> _Do this_
Reproduce the complete listing without any deviation.

> _Recorded information_
⁂
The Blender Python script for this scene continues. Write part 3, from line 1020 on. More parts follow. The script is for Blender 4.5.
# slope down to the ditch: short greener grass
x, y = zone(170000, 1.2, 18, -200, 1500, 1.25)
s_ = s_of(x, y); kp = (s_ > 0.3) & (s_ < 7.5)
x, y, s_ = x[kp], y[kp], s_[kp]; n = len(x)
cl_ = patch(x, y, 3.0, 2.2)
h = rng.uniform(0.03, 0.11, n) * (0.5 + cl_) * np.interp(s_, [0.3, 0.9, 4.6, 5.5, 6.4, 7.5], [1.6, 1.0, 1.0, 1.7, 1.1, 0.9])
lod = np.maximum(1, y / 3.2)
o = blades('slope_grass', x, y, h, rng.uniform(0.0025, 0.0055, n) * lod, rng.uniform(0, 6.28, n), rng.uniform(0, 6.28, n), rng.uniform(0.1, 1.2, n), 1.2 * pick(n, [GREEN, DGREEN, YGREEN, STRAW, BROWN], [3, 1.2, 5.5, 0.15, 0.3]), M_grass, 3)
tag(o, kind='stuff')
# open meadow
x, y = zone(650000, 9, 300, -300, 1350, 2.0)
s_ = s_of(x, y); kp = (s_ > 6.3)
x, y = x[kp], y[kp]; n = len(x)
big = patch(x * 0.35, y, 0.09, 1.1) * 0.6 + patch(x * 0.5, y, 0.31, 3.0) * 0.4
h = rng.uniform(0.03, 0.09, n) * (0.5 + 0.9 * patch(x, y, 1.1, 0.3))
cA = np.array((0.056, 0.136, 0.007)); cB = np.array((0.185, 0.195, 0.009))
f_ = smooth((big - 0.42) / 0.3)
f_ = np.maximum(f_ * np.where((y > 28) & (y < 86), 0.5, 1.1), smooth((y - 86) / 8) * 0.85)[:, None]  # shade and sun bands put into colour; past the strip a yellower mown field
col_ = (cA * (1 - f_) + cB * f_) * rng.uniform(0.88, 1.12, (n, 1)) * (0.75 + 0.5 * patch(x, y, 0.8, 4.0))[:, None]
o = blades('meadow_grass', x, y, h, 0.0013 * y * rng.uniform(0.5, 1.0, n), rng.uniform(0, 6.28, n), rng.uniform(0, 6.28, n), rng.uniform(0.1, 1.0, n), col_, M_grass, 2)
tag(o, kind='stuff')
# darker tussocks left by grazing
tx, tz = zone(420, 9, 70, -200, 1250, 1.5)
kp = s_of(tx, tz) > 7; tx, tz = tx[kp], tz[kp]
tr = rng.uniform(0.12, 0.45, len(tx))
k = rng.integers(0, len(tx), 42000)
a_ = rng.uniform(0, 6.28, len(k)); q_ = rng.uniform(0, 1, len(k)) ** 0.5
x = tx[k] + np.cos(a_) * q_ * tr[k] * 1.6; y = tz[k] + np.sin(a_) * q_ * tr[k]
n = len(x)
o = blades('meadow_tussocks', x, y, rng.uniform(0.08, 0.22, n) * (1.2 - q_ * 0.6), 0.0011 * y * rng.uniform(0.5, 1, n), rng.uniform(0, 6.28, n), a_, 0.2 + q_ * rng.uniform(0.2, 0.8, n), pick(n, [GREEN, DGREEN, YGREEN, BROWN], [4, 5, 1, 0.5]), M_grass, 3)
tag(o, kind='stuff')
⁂
> _Full response_
The Blender Python script for this scene continues. Write part 3, from line 1020 on. More parts follow. The script is for Blender 4.5.
# slope down to the ditch: short greener grass
x, y = zone(170000, 1.2, 18, -200, 1500, 1.25)
s_ = s_of(x, y); kp = (s_ > 0.3) & (s_ < 7.5)
x, y, s_ = x[kp], y[kp], s_[kp]; n = len(x)
cl_ = patch(x, y, 3.0, 2.2)
h = rng.uniform(0.03, 0.11, n) * (0.5 + cl_) * np.interp(s_, [0.3, 0.9, 4.6, 5.5, 6.4, 7.5], [1.6, 1.0, 1.0, 1.7, 1.1, 0.9])
lod = np.maximum(1, y / 3.2)
o = blades('slope_grass', x, y, h, rng.uniform(0.0025, 0.0055, n) * lod, rng.uniform(0, 6.28, n), rng.uniform(0, 6.28, n), rng.uniform(0.1, 1.2, n), 1.2 * pick(n, [GREEN, DGREEN, YGREEN, STRAW, BROWN], [3, 1.2, 5.5, 0.15, 0.3]), M_grass, 3)
tag(o, kind='stuff')
# open meadow
x, y = zone(650000, 9, 300, -300, 1350, 2.0)
s_ = s_of(x, y); kp = (s_ > 6.3)
x, y = x[kp], y[kp]; n = len(x)
big = patch(x * 0.35, y, 0.09, 1.1) * 0.6 + patch(x * 0.5, y, 0.31, 3.0) * 0.4
h = rng.uniform(0.03, 0.09, n) * (0.5 + 0.9 * patch(x, y, 1.1, 0.3))
cA = np.array((0.056, 0.136, 0.007)); cB = np.array((0.185, 0.195, 0.009))
f_ = smooth((big - 0.42) / 0.3)
f_ = np.maximum(f_ * np.where((y > 28) & (y < 86), 0.5, 1.1), smooth((y - 86) / 8) * 0.85)[:, None]  # shade and sun bands put into colour; past the strip a yellower mown field
col_ = (cA * (1 - f_) + cB * f_) * rng.uniform(0.88, 1.12, (n, 1)) * (0.75 + 0.5 * patch(x, y, 0.8, 4.0))[:, None]
o = blades('meadow_grass', x, y, h, 0.0013 * y * rng.uniform(0.5, 1.0, n), rng.uniform(0, 6.28, n), rng.uniform(0, 6.28, n), rng.uniform(0.1, 1.0, n), col_, M_grass, 2)
tag(o, kind='stuff')
# darker tussocks left by grazing
tx, tz = zone(420, 9, 70, -200, 1250, 1.5)
kp = s_of(tx, tz) > 7; tx, tz = tx[kp], tz[kp]
tr = rng.uniform(0.12, 0.45, len(tx))
k = rng.integers(0, len(tx), 42000)
a_ = rng.uniform(0, 6.28, len(k)); q_ = rng.uniform(0, 1, len(k)) ** 0.5
x = tx[k] + np.cos(a_) * q_ * tr[k] * 1.6; y = tz[k] + np.sin(a_) * q_ * tr[k]
n = len(x)
o = blades('meadow_tussocks', x, y, rng.uniform(0.08, 0.22, n) * (1.2 - q_ * 0.6), 0.0011 * y * rng.uniform(0.5, 1, n), rng.uniform(0, 6.28, n), a_, 0.2 + q_ * rng.uniform(0.2, 0.8, n), pick(n, [GREEN, DGREEN, YGREEN, BROWN], [4, 5, 1, 0.5]), M_grass, 3)
tag(o, kind='stuff')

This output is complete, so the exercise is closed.